Write out every entry word for word.

[START MATERIAL FOR THIS TASK]

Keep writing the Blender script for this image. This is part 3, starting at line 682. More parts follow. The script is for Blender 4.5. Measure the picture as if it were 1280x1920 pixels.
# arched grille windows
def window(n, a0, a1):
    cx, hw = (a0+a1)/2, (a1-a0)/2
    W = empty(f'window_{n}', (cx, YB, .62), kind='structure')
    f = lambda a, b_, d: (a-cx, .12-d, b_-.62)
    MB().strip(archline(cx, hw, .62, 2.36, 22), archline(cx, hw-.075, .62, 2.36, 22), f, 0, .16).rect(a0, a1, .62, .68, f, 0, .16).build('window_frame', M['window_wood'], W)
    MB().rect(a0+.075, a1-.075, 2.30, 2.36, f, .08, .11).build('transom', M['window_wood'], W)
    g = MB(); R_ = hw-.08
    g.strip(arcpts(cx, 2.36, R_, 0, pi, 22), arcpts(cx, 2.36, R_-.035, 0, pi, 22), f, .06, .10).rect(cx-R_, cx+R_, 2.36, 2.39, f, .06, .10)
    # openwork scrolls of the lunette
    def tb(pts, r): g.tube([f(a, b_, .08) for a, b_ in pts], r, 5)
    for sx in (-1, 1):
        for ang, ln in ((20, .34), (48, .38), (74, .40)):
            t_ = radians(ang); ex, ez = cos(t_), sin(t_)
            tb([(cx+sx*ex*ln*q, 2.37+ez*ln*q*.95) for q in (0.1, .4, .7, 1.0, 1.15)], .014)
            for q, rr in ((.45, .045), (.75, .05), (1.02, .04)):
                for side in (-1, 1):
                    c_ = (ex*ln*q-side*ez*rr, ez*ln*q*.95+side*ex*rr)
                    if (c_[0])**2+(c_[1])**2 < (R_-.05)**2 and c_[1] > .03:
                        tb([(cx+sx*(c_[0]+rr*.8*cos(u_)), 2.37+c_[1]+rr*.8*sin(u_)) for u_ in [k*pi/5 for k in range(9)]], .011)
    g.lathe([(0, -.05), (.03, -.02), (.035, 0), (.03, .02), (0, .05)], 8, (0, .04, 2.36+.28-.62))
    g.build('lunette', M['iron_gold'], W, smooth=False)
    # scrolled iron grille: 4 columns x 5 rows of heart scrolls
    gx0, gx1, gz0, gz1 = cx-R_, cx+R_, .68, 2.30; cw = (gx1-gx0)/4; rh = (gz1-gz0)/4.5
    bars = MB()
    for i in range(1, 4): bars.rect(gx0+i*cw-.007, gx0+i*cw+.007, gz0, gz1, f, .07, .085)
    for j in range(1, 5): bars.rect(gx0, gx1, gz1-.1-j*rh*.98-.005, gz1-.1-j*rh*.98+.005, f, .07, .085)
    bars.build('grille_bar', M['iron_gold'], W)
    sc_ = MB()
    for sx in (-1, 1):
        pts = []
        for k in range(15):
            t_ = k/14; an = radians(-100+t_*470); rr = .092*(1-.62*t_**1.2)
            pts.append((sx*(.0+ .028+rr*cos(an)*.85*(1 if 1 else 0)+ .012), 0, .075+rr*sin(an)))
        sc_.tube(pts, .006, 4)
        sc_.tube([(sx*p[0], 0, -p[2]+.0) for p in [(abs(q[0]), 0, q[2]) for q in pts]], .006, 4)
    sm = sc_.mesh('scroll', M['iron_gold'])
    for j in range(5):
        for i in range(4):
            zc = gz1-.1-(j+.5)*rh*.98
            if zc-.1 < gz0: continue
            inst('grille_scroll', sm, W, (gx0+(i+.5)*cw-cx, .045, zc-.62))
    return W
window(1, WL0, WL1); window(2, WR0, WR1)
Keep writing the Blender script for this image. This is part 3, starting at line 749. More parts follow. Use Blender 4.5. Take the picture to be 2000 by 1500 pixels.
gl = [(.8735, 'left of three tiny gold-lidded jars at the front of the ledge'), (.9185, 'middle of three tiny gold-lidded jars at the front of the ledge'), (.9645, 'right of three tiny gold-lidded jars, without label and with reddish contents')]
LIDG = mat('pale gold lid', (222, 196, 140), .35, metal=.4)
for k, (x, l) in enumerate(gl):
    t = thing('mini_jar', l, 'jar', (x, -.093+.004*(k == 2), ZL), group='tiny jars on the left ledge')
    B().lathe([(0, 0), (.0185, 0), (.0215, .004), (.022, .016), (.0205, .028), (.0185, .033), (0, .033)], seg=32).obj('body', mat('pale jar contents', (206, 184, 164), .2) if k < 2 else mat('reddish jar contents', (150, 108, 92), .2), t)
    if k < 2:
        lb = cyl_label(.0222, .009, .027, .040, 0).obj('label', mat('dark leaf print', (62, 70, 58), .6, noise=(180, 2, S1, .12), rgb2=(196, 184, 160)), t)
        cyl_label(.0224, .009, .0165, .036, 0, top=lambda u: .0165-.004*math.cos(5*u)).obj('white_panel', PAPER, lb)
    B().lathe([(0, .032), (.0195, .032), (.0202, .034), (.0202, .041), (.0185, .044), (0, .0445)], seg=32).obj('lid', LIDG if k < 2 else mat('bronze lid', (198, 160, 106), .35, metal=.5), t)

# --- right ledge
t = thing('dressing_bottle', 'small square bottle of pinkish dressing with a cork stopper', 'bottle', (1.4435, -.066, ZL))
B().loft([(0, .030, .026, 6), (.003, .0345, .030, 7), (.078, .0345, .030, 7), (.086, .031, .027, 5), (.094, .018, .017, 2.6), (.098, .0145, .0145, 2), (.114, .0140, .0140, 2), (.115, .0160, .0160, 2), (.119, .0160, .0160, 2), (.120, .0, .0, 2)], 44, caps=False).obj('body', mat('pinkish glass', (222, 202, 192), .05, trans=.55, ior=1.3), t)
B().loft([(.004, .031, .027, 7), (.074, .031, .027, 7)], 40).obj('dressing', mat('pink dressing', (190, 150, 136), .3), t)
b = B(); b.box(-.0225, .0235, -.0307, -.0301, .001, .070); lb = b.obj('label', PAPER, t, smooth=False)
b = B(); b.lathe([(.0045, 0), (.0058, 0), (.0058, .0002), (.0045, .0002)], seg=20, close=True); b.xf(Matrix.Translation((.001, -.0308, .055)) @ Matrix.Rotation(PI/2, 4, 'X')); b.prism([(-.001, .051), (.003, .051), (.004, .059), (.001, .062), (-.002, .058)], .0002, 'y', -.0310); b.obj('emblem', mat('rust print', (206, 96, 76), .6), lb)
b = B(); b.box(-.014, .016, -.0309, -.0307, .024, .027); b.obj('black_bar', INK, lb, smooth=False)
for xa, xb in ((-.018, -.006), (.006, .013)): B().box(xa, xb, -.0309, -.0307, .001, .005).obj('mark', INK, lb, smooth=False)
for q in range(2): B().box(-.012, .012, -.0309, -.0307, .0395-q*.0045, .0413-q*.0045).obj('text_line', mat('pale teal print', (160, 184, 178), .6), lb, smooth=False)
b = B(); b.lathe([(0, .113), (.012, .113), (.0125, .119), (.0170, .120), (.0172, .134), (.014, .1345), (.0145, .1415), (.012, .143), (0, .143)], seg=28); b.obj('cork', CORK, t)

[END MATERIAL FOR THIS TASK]

OUTPUT FOR THIS EXERCISE:
Keep writing the Blender script for this image. This is part 3, starting at line 682. More parts follow. The script is for Blender 4.5. Measure the picture as if it were 1280x1920 pixels.
# arched grille windows
def window(n, a0, a1):
    cx, hw = (a0+a1)/2, (a1-a0)/2
    W = empty(f'window_{n}', (cx, YB, .62), kind='structure')
    f = lambda a, b_, d: (a-cx, .12-d, b_-.62)
    MB().strip(archline(cx, hw, .62, 2.36, 22), archline(cx, hw-.075, .62, 2.36, 22), f, 0, .16).rect(a0, a1, .62, .68, f, 0, .16).build('window_frame', M['window_wood'], W)
    MB().rect(a0+.075, a1-.075, 2.30, 2.36, f, .08, .11).build('transom', M['window_wood'], W)
    g = MB(); R_ = hw-.08
    g.strip(arcpts(cx, 2.36, R_, 0, pi, 22), arcpts(cx, 2.36, R_-.035, 0, pi, 22), f, .06, .10).rect(cx-R_, cx+R_, 2.36, 2.39, f, .06, .10)
    # openwork scrolls of the lunette
    def tb(pts, r): g.tube([f(a, b_, .08) for a, b_ in pts], r, 5)
    for sx in (-1, 1):
        for ang, ln in ((20, .34), (48, .38), (74, .40)):
            t_ = radians(ang); ex, ez = cos(t_), sin(t_)
            tb([(cx+sx*ex*ln*q, 2.37+ez*ln*q*.95) for q in (0.1, .4, .7, 1.0, 1.15)], .014)
            for q, rr in ((.45, .045), (.75, .05), (1.02, .04)):
                for side in (-1, 1):
                    c_ = (ex*ln*q-side*ez*rr, ez*ln*q*.95+side*ex*rr)
                    if (c_[0])**2+(c_[1])**2 < (R_-.05)**2 and c_[1] > .03:
                        tb([(cx+sx*(c_[0]+rr*.8*cos(u_)), 2.37+c_[1]+rr*.8*sin(u_)) for u_ in [k*pi/5 for k in range(9)]], .011)
    g.lathe([(0, -.05), (.03, -.02), (.035, 0), (.03, .02), (0, .05)], 8, (0, .04, 2.36+.28-.62))
    g.build('lunette', M['iron_gold'], W, smooth=False)
    # scrolled iron grille: 4 columns x 5 rows of heart scrolls
    gx0, gx1, gz0, gz1 = cx-R_, cx+R_, .68, 2.30; cw = (gx1-gx0)/4; rh = (gz1-gz0)/4.5
    bars = MB()
    for i in range(1, 4): bars.rect(gx0+i*cw-.007, gx0+i*cw+.007, gz0, gz1, f, .07, .085)
    for j in range(1, 5): bars.rect(gx0, gx1, gz1-.1-j*rh*.98-.005, gz1-.1-j*rh*.98+.005, f, .07, .085)
    bars.build('grille_bar', M['iron_gold'], W)
    sc_ = MB()
    for sx in (-1, 1):
        pts = []
        for k in range(15):
            t_ = k/14; an = radians(-100+t_*470); rr = .092*(1-.62*t_**1.2)
            pts.append((sx*(.0+ .028+rr*cos(an)*.85*(1 if 1 else 0)+ .012), 0, .075+rr*sin(an)))
        sc_.tube(pts, .006, 4)
        sc_.tube([(sx*p[0], 0, -p[2]+.0) for p in [(abs(q[0]), 0, q[2]) for q in pts]], .006, 4)
    sm = sc_.mesh('scroll', M['iron_gold'])
    for j in range(5):
        for i in range(4):
            zc = gz1-.1-(j+.5)*rh*.98
            if zc-.1 < gz0: continue
            inst('grille_scroll', sm, W, (gx0+(i+.5)*cw-cx, .045, zc-.62))
    return W
window(1, WL0, WL1); window(2, WR0, WR1)
Keep writing the Blender script for this image. This is part 3, starting at line 749. More parts follow. Use Blender 4.5. Take the picture to be 2000 by 1500 pixels.
gl = [(.8735, 'left of three tiny gold-lidded jars at the front of the ledge'), (.9185, 'middle of three tiny gold-lidded jars at the front of the ledge'), (.9645, 'right of three tiny gold-lidded jars, without label and with reddish contents')]
LIDG = mat('pale gold lid', (222, 196, 140), .35, metal=.4)
for k, (x, l) in enumerate(gl):
    t = thing('mini_jar', l, 'jar', (x, -.093+.004*(k == 2), ZL), group='tiny jars on the left ledge')
    B().lathe([(0, 0), (.0185, 0), (.0215, .004), (.022, .016), (.0205, .028), (.0185, .033), (0, .033)], seg=32).obj('body', mat('pale jar contents', (206, 184, 164), .2) if k < 2 else mat('reddish jar contents', (150, 108, 92), .2), t)
    if k < 2:
        lb = cyl_label(.0222, .009, .027, .040, 0).obj('label', mat('dark leaf print', (62, 70, 58), .6, noise=(180, 2, S1, .12), rgb2=(196, 184, 160)), t)
        cyl_label(.0224, .009, .0165, .036, 0, top=lambda u: .0165-.004*math.cos(5*u)).obj('white_panel', PAPER, lb)
    B().lathe([(0, .032), (.0195, .032), (.0202, .034), (.0202, .041), (.0185, .044), (0, .0445)], seg=32).obj('lid', LIDG if k < 2 else mat('bronze lid', (198, 160, 106), .35, metal=.5), t)

# --- right ledge
t = thing('dressing_bottle', 'small square bottle of pinkish dressing with a cork stopper', 'bottle', (1.4435, -.066, ZL))
B().loft([(0, .030, .026, 6), (.003, .0345, .030, 7), (.078, .0345, .030, 7), (.086, .031, .027, 5), (.094, .018, .017, 2.6), (.098, .0145, .0145, 2), (.114, .0140, .0140, 2), (.115, .0160, .0160, 2), (.119, .0160, .0160, 2), (.120, .0, .0, 2)], 44, caps=False).obj('body', mat('pinkish glass', (222, 202, 192), .05, trans=.55, ior=1.3), t)
B().loft([(.004, .031, .027, 7), (.074, .031, .027, 7)], 40).obj('dressing', mat('pink dressing', (190, 150, 136), .3), t)
b = B(); b.box(-.0225, .0235, -.0307, -.0301, .001, .070); lb = b.obj('label', PAPER, t, smooth=False)
b = B(); b.lathe([(.0045, 0), (.0058, 0), (.0058, .0002), (.0045, .0002)], seg=20, close=True); b.xf(Matrix.Translation((.001, -.0308, .055)) @ Matrix.Rotation(PI/2, 4, 'X')); b.prism([(-.001, .051), (.003, .051), (.004, .059), (.001, .062), (-.002, .058)], .0002, 'y', -.0310); b.obj('emblem', mat('rust print', (206, 96, 76), .6), lb)
b = B(); b.box(-.014, .016, -.0309, -.0307, .024, .027); b.obj('black_bar', INK, lb, smooth=False)
for xa, xb in ((-.018, -.006), (.006, .013)): B().box(xa, xb, -.0309, -.0307, .001, .005).obj('mark', INK, lb, smooth=False)
for q in range(2): B().box(-.012, .012, -.0309, -.0307, .0395-q*.0045, .0413-q*.0045).obj('text_line', mat('pale teal print', (160, 184, 178), .6), lb, smooth=False)
b = B(); b.lathe([(0, .113), (.012, .113), (.0125, .119), (.0170, .120), (.0172, .134), (.014, .1345), (.0145, .1415), (.012, .143), (0, .143)], seg=28); b.obj('cork', CORK, t)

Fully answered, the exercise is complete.